Quant à l’analyse des traces jaunes sur certaines coiffes, elle révèle une forte présence de fer : il s’agit donc vraisemblablement d’ocre jaune ou goethite (oxyhydroxyde de fer : FeOOH). Autre possibilité : la jarosite (sulfate hydraté de fer et de potassium), car l’analyse révèle aussi la présence de potassium.

Enfin, les traces blanches décelées sur les dents d’un personnage sont probablement constituées de gypse (sulfate dihydraté de calcium : CaSO4, 2H2O) comme en atteste la détection de calcium. On ne peut toutefois pas exclure la présence d’autres types de pigments blancs.

Aucun autre pigment n’a été détecté. Peut-être ont-ils été effacés au cours du temps. Il est en effet intéressant de remarquer que les murs du Temple peint et du Temple du Soleil, dont on peut voir des vestiges sur le site archéologique de Pachacamac, sont décorés de divers motifs (représentations anthropomorphiques, poissons, oiseaux, plantes…) foisonnant de couleurs : rouge, jaune, blanc, mais aussi noir et vert.1

Dans toutes les civilisations, les couleurs sont omniprésentes et riches de symboles. Le caractère symbolique d’une couleur et son code d’usage varie d’une civilisation à l’autre, et pour une civilisation donnée, changent selon les époques. Qu’en est-il des couleurs dans les civilisations précolombiennes ? Celles des objets et des murs peints du site de Pachacamac sont-elles associées à des rites, et de quelle façon ? De passionnantes recherches en perspective !

Références et notes

1M. Sepúlveda et al., « Unraveling the polychromy and antiquity of the Pachacamac idol, pacific coast, Peru »,  PLOS ONE, article publié en ligne le 15 janvier 2020, consultable ici.

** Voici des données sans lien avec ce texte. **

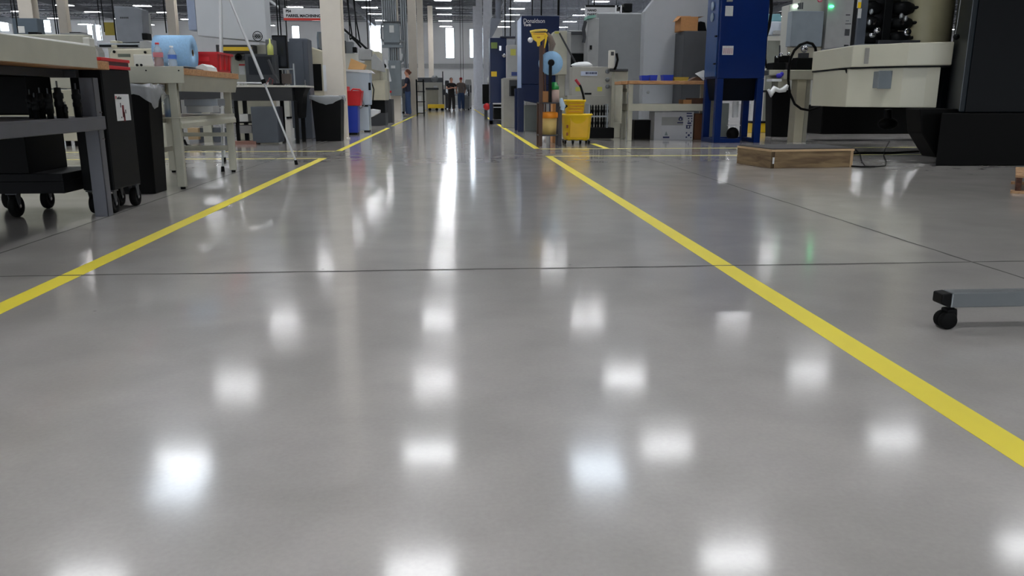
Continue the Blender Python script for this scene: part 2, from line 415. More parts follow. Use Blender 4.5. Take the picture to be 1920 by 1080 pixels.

Les cosignataires de cet article appartiennent aux organismes suivants : Universidad de Tarapaca, Instituto de Alta Investigación, Arica, Chili – Sorbonne Université, Laboratoire d’Archéologie Moléculaire et Structurale (LAMS), CNRS UMR, Paris – Archéologie des Amériques (ArchAm), CNRS-Université Paris 1 Panthéon Sorbonne UMR, Paris – Museo de sitio Pachacamac, Lurın, Lima, Perou – Museum National d’Histoire Naturelle, Histoire Naturelle de l’Homme Préhistorique, CNRS UMR, Paris – Département du Patrimoine et des Collections, Musée du Quai Branly, Paris – SETI Institute, Mountain View, California, USA

2La spectroscopie de fluorescence X consiste à collecter les rayons X émis par la matière consécutivement à son irradiation par des rayons X. Le spectre de fluorescence X se présente sous forme de pics dont la position (correspondant à l’énergie des photons X émis) est caractéristique des éléments chimiques présents dans la zone irradiée.